Task prompt: Give back the full listing verbatim, apart from its images.

Provided data:

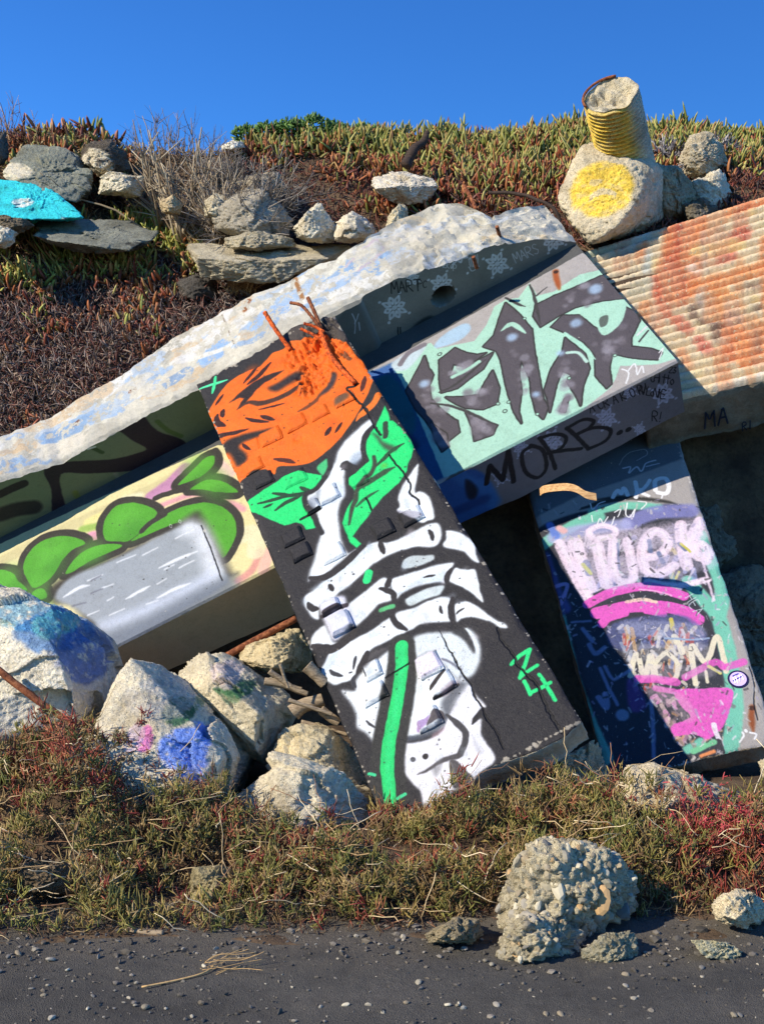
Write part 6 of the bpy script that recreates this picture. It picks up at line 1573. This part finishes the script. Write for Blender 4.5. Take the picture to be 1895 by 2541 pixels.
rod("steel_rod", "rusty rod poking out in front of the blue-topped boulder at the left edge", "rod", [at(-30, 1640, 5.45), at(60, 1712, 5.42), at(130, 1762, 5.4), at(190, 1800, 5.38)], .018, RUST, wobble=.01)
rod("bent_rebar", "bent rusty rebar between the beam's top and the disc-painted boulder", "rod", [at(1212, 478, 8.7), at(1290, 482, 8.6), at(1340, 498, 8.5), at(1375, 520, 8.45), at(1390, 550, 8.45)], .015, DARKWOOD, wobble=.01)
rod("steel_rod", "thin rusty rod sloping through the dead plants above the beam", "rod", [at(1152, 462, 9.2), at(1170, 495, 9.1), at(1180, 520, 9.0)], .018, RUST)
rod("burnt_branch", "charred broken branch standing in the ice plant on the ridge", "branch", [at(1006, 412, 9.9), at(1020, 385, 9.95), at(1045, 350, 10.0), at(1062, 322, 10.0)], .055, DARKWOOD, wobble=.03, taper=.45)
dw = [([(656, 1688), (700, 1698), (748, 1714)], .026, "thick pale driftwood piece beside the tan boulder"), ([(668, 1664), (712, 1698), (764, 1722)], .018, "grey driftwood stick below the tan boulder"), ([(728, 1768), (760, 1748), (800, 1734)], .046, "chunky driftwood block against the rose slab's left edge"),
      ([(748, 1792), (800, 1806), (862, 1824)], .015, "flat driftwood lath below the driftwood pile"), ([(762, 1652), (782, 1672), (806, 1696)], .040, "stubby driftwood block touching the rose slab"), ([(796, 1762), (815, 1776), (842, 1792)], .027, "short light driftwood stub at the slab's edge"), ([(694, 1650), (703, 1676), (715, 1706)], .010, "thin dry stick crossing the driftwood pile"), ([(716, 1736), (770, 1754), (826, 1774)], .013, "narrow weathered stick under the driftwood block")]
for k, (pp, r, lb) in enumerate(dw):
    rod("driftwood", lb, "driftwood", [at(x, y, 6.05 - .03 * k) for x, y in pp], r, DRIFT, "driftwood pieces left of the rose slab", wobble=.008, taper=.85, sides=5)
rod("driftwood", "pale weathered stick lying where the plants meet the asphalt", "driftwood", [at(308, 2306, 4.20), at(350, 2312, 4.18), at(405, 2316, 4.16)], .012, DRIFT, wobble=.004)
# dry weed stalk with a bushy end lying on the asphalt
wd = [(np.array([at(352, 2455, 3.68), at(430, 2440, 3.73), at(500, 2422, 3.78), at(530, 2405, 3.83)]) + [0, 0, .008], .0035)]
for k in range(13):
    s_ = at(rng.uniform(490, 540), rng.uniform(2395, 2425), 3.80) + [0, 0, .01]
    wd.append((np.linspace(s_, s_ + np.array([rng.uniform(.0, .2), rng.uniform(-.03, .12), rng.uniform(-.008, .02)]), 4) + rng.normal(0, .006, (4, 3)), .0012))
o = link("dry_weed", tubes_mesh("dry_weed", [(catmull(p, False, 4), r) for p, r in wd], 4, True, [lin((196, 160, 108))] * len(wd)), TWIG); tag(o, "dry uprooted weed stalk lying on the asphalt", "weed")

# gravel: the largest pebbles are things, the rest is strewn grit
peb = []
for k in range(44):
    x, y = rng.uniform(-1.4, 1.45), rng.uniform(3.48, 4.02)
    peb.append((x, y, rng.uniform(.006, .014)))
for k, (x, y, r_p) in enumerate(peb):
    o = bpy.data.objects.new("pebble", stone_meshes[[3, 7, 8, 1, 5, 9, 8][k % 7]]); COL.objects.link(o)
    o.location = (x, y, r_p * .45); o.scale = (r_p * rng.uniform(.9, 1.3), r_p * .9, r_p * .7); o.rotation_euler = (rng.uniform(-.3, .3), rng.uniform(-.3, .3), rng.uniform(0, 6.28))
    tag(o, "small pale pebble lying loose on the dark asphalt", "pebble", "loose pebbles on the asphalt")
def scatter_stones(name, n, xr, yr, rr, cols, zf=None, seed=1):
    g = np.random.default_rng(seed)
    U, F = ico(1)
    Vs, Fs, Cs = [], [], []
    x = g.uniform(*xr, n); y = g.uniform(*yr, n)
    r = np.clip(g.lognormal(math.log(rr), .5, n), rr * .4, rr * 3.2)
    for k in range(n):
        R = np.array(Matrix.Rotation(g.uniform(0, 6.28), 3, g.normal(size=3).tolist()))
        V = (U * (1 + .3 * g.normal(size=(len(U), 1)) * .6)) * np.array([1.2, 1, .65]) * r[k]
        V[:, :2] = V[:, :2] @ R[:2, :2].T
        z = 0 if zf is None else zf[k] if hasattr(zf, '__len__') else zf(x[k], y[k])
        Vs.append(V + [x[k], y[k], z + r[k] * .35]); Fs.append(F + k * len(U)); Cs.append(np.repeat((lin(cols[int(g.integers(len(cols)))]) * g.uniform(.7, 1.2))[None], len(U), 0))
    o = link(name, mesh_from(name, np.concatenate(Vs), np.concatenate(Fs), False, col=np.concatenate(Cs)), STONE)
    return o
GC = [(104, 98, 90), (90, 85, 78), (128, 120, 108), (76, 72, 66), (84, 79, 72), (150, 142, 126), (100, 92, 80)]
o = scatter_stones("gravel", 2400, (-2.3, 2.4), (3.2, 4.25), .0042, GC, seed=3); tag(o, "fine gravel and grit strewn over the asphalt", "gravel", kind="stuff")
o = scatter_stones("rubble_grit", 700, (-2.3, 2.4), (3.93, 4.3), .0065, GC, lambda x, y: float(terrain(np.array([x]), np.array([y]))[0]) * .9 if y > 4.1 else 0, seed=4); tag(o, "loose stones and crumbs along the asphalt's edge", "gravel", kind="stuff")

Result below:
Write part 6 of the bpy script that recreates this picture. It picks up at line 1573. This part finishes the script. Write for Blender 4.5. Take the picture to be 1895 by 2541 pixels.
rod("steel_rod", "rusty rod poking out in front of the blue-topped boulder at the left edge", "rod", [at(-30, 1640, 5.45), at(60, 1712, 5.42), at(130, 1762, 5.4), at(190, 1800, 5.38)], .018, RUST, wobble=.01)
rod("bent_rebar", "bent rusty rebar between the beam's top and the disc-painted boulder", "rod", [at(1212, 478, 8.7), at(1290, 482, 8.6), at(1340, 498, 8.5), at(1375, 520, 8.45), at(1390, 550, 8.45)], .015, DARKWOOD, wobble=.01)
rod("steel_rod", "thin rusty rod sloping through the dead plants above the beam", "rod", [at(1152, 462, 9.2), at(1170, 495, 9.1), at(1180, 520, 9.0)], .018, RUST)
rod("burnt_branch", "charred broken branch standing in the ice plant on the ridge", "branch", [at(1006, 412, 9.9), at(1020, 385, 9.95), at(1045, 350, 10.0), at(1062, 322, 10.0)], .055, DARKWOOD, wobble=.03, taper=.45)
dw = [([(656, 1688), (700, 1698), (748, 1714)], .026, "thick pale driftwood piece beside the tan boulder"), ([(668, 1664), (712, 1698), (764, 1722)], .018, "grey driftwood stick below the tan boulder"), ([(728, 1768), (760, 1748), (800, 1734)], .046, "chunky driftwood block against the rose slab's left edge"),
      ([(748, 1792), (800, 1806), (862, 1824)], .015, "flat driftwood lath below the driftwood pile"), ([(762, 1652), (782, 1672), (806, 1696)], .040, "stubby driftwood block touching the rose slab"), ([(796, 1762), (815, 1776), (842, 1792)], .027, "short light driftwood stub at the slab's edge"), ([(694, 1650), (703, 1676), (715, 1706)], .010, "thin dry stick crossing the driftwood pile"), ([(716, 1736), (770, 1754), (826, 1774)], .013, "narrow weathered stick under the driftwood block")]
for k, (pp, r, lb) in enumerate(dw):
    rod("driftwood", lb, "driftwood", [at(x, y, 6.05 - .03 * k) for x, y in pp], r, DRIFT, "driftwood pieces left of the rose slab", wobble=.008, taper=.85, sides=5)
rod("driftwood", "pale weathered stick lying where the plants meet the asphalt", "driftwood", [at(308, 2306, 4.20), at(350, 2312, 4.18), at(405, 2316, 4.16)], .012, DRIFT, wobble=.004)
# dry weed stalk with a bushy end lying on the asphalt
wd = [(np.array([at(352, 2455, 3.68), at(430, 2440, 3.73), at(500, 2422, 3.78), at(530, 2405, 3.83)]) + [0, 0, .008], .0035)]
for k in range(13):
    s_ = at(rng.uniform(490, 540), rng.uniform(2395, 2425), 3.80) + [0, 0, .01]
    wd.append((np.linspace(s_, s_ + np.array([rng.uniform(.0, .2), rng.uniform(-.03, .12), rng.uniform(-.008, .02)]), 4) + rng.normal(0, .006, (4, 3)), .0012))
o = link("dry_weed", tubes_mesh("dry_weed", [(catmull(p, False, 4), r) for p, r in wd], 4, True, [lin((196, 160, 108))] * len(wd)), TWIG); tag(o, "dry uprooted weed stalk lying on the asphalt", "weed")

# gravel: the largest pebbles are things, the rest is strewn grit
peb = []
for k in range(44):
    x, y = rng.uniform(-1.4, 1.45), rng.uniform(3.48, 4.02)
    peb.append((x, y, rng.uniform(.006, .014)))
for k, (x, y, r_p) in enumerate(peb):
    o = bpy.data.objects.new("pebble", stone_meshes[[3, 7, 8, 1, 5, 9, 8][k % 7]]); COL.objects.link(o)
    o.location = (x, y, r_p * .45); o.scale = (r_p * rng.uniform(.9, 1.3), r_p * .9, r_p * .7); o.rotation_euler = (rng.uniform(-.3, .3), rng.uniform(-.3, .3), rng.uniform(0, 6.28))
    tag(o, "small pale pebble lying loose on the dark asphalt", "pebble", "loose pebbles on the asphalt")
def scatter_stones(name, n, xr, yr, rr, cols, zf=None, seed=1):
    g = np.random.default_rng(seed)
    U, F = ico(1)
    Vs, Fs, Cs = [], [], []
    x = g.uniform(*xr, n); y = g.uniform(*yr, n)
    r = np.clip(g.lognormal(math.log(rr), .5, n), rr * .4, rr * 3.2)
    for k in range(n):
        R = np.array(Matrix.Rotation(g.uniform(0, 6.28), 3, g.normal(size=3).tolist()))
        V = (U * (1 + .3 * g.normal(size=(len(U), 1)) * .6)) * np.array([1.2, 1, .65]) * r[k]
        V[:, :2] = V[:, :2] @ R[:2, :2].T
        z = 0 if zf is None else zf[k] if hasattr(zf, '__len__') else zf(x[k], y[k])
        Vs.append(V + [x[k], y[k], z + r[k] * .35]); Fs.append(F + k * len(U)); Cs.append(np.repeat((lin(cols[int(g.integers(len(cols)))]) * g.uniform(.7, 1.2))[None], len(U), 0))
    o = link(name, mesh_from(name, np.concatenate(Vs), np.concatenate(Fs), False, col=np.concatenate(Cs)), STONE)
    return o
GC = [(104, 98, 90), (90, 85, 78), (128, 120, 108), (76, 72, 66), (84, 79, 72), (150, 142, 126), (100, 92, 80)]
o = scatter_stones("gravel", 2400, (-2.3, 2.4), (3.2, 4.25), .0042, GC, seed=3); tag(o, "fine gravel and grit strewn over the asphalt", "gravel", kind="stuff")
o = scatter_stones("rubble_grit", 700, (-2.3, 2.4), (3.93, 4.3), .0065, GC, lambda x, y: float(terrain(np.array([x]), np.array([y]))[0]) * .9 if y > 4.1 else 0, seed=4); tag(o, "loose stones and crumbs along the asphalt's edge", "gravel", kind="stuff")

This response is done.